About Me

I’m Moritz – a father, digital builder, and long-term thinker from Germany.

I’ve been building online since 2015 — with real wins, false starts, and a lot of lessons in between.
Today, I’m building digital autonomy more deliberately: with family, responsibility, and long-term freedom in mind.

This site is where I document that journey openly and honestly.

Who I Am

I’m in my early forties, married, and a father of two. For most of my adult life, I’ve been drawn to building things — especially online.

Since 2015, I’ve started websites, tested different business models, earned money on the internet, and learned what it takes to create value online. Some of those efforts worked well. Others never became as consistent as they could have been.

That mix of wins, false starts, and unfinished potential taught me something important: building is not the hardest part. Staying focused, consistent, and intentional over time is.

That’s a big part of what this chapter is about for me.

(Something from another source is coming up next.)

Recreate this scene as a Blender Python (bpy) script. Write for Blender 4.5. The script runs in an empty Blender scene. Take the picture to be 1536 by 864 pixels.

Not starting from zero, and not pretending to have it all figured out — but building with more clarity, more responsibility, and a longer time horizon than before.

I’m not here to sell a fantasy. I’m here to build something real.

What Digital Autonomy Means to Me

Digital autonomy is not about escaping responsibility. For me, it means building a life that gives me more control, more optionality, and more stability over time.


Responsibility Changes Perspective

Before I had children, freedom felt more abstract. It was easier to think in terms of possibilities, experiments, and personal ambition.

That changed. Responsibility gives freedom a different meaning. It makes you think more carefully about risk, stability, time, and what kind of life you are actually building.

For me, digital autonomy is no longer about “escaping” anything. It’s about creating more control, more optionality, and more long-term security for the people I care about most.

That shift changed not only what I want to build but how I want to build it.